***** Input material *****
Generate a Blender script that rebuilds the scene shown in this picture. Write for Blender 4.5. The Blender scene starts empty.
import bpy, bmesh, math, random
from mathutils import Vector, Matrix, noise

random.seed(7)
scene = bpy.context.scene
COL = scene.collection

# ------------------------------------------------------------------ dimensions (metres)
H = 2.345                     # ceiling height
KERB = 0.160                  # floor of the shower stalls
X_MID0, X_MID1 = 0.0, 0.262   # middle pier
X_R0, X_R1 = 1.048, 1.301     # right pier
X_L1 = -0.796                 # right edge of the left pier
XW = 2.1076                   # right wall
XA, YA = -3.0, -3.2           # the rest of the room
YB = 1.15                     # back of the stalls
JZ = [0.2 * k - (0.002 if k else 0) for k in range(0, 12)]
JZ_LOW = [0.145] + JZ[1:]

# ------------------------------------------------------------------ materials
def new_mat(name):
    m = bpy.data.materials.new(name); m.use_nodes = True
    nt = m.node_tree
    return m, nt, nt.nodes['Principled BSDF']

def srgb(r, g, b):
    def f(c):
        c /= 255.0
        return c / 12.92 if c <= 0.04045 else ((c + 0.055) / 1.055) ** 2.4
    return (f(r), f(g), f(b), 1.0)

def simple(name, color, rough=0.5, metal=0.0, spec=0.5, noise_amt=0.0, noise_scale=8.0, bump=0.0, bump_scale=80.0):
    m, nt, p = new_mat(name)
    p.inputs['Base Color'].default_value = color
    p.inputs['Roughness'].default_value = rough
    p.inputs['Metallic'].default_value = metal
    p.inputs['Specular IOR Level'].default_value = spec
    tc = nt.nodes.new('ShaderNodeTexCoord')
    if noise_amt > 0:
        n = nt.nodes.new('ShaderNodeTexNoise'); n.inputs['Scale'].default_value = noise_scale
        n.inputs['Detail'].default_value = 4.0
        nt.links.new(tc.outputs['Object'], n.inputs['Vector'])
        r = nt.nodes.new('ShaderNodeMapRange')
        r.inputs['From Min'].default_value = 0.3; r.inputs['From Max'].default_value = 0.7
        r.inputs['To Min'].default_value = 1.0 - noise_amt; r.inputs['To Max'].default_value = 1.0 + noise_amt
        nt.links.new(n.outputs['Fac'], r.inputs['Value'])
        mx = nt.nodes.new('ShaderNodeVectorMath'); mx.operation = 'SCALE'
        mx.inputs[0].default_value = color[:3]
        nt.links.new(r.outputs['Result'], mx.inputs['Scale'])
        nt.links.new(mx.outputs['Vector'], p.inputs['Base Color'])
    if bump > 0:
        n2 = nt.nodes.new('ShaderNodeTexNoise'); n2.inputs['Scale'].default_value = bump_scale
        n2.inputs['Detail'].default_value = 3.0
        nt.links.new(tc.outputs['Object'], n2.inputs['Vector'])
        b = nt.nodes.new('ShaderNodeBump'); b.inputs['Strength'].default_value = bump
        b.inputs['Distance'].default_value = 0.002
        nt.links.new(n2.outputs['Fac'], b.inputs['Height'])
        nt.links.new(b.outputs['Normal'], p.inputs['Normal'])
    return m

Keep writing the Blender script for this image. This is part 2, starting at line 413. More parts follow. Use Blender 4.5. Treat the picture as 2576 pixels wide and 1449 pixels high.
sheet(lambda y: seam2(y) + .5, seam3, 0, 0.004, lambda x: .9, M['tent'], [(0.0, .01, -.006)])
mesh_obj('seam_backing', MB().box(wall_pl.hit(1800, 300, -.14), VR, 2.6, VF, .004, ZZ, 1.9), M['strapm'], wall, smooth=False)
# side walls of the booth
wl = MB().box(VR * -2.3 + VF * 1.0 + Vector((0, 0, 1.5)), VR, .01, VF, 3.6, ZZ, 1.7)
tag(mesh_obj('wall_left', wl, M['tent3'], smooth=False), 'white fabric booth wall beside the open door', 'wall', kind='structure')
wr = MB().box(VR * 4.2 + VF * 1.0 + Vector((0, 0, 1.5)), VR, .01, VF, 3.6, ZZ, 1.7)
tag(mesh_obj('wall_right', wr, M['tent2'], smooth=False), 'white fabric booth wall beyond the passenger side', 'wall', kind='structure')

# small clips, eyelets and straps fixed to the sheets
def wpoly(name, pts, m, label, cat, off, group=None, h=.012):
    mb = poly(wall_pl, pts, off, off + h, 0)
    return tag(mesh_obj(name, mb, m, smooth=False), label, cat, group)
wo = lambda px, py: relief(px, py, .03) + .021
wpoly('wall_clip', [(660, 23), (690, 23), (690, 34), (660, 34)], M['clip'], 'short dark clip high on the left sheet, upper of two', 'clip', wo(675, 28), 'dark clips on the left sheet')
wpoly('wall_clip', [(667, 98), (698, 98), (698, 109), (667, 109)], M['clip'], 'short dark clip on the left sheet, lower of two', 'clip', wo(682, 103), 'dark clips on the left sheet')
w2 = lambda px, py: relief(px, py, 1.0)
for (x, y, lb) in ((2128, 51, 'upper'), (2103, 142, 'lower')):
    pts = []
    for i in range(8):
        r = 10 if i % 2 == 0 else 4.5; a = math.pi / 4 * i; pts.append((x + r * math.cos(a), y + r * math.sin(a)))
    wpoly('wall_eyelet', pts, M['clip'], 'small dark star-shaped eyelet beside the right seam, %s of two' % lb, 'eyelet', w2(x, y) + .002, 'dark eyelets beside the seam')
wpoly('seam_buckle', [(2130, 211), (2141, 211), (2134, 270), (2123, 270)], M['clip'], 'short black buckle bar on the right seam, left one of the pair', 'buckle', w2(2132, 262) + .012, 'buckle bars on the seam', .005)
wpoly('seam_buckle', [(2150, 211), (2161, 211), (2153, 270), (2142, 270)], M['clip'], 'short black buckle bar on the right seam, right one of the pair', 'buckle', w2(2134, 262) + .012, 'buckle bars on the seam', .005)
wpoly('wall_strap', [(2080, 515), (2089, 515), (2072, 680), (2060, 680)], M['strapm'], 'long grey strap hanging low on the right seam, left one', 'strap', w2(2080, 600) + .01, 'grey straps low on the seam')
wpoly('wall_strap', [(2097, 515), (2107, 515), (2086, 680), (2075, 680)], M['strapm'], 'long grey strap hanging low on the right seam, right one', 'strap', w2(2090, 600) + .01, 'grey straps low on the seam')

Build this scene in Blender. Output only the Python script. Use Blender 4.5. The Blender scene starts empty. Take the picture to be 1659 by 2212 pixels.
*****
- **Challenge**: Repeat exactly the lines running from the one with "wl = MB().box(VR" through the one with "tag(mesh_obj('wall_right', wr, M['tent2'], smooth=False), 'white", both included.

- **Written solution**:
wl = MB().box(VR * -2.3 + VF * 1.0 + Vector((0, 0, 1.5)), VR, .01, VF, 3.6, ZZ, 1.7)
tag(mesh_obj('wall_left', wl, M['tent3'], smooth=False), 'white fabric booth wall beside the open door', 'wall', kind='structure')
wr = MB().box(VR * 4.2 + VF * 1.0 + Vector((0, 0, 1.5)), VR, .01, VF, 3.6, ZZ, 1.7)
tag(mesh_obj('wall_right', wr, M['tent2'], smooth=False), 'white fabric booth wall beyond the passenger side', 'wall', kind='structure')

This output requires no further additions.